Tomas Kaberle – of the famous Rakovnik Kaberle’s – comes into this game tied with Mike Green atop the scoring rankings among defensemen. This is his 11th season of being the good soldier in Toronto playing for some mediocre (and some other ghastly) teams. He’s mentioned a lot in the usual spaces that talk about trade rumors, but there he is, still wearing the blue and white. He is 5-13-18 in 34 career games against Washington, and he has an assist in the team’s only meeting this year (a 6-4 Caps win in the home opener for Washington). He had quite a run in late October with a five game run in which he was 2-11-13. Since then, he’s gotten into a pattern, alternating games in which he records a point with those in which he does not. He had an assist for the Leafs in the 6-5 Gimmick loss to the Hurricanes on Thursday, so the pattern seems to bode well for the Caps.

After that, you have to wonder where the results are going to come from at either end of the ice for Toronto. After Kaberle, the Leafs do not have a player with more than 13 points (the Caps have seven players with more than 13 points, five of whom should dress tonight). They have only two players with more than five goals (Alexei Ponikarovsky and Niklas Hagman), and even if you put Kessel in this group of scorers, the Caps have five players with more than five goals, four of whom should dress tonight.

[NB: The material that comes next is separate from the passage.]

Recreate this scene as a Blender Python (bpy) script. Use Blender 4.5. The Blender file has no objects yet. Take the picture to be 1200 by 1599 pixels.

At the other end, Mike Komisarek has a torn quadriceps muscle (what, not a "lower body injury?”) and is on injured reserve. Filling the breach is Carl Gunnarsson, a 23-year old seventh round draft pick (2007) for whom this is his first year of professional North American hockey. However well thought of he is (and he is), he has 12 games with the Marlies and three with the Leafs on his North American resume. He’s averaged a few ticks under 20 minutes of ice time, and if he gets that many tonight, he is going to be matched against some formidable firepower. Perhaps not the Ovechkin-Backstrom line, but he will see minutes against the Morrison line.

In goal, things are a mess for the Leafs. Jonas Gustavsson has allowed three, four, and five goals in his last three appearances. Carolina – yes, Carolina – scored three goals in the last 12 minutes to take the game on Thursday into overtime, after which they won in the Gimmick phase. How bad is that? Carolina had scored three goals in 60 minutes of regulation in only five of 20 games leading up to the contest with Toronto.

That would leave Vesa Toskala, who is probably 2,324,567th on the Leaf fan’s holiday card mailing list these days. He is so adored by Leafs fans that he has not started a game on Toronto ice since October 10th (he lost, 5-2, to the Penguins). A knee injury contributed to his absence on the ACC ice, but it’s not as if coach Ron Wilson was taking extraordinary measures to get him home ice time in any case. Oh, but the way, Toskala hasn’t won a game this season. He is 0-4-2, 4.26, .854. He has one game this season (in eight appearances) in which he has saved at least 90 percent of the shots he faced. He lost that game, too.

There are no excuses here, not playing back to back, not playing on the road, not playing with injuries, not sunspots. The Caps can, should, must, had better win this game. Losing to a team this bad can only be accomplished as a product of effort, as in “giving none.” And that is why this game is so dangerous. As Caps fans know, a night of iffy effort is not something that has been expunged from the Caps operating manual. Recall the first meeting between the teams in the home opener, when the Caps scored three goals in the game’s first 14 minutes. They allowed things to get entirely too interesting in a 6-4 final score, as Toronto scored three times in the third period.

But if they give the effort tonight that they are capable of – and with a national television audience in Canada watching, that should be motivation enough – this could end ugly for the Maple Leafs.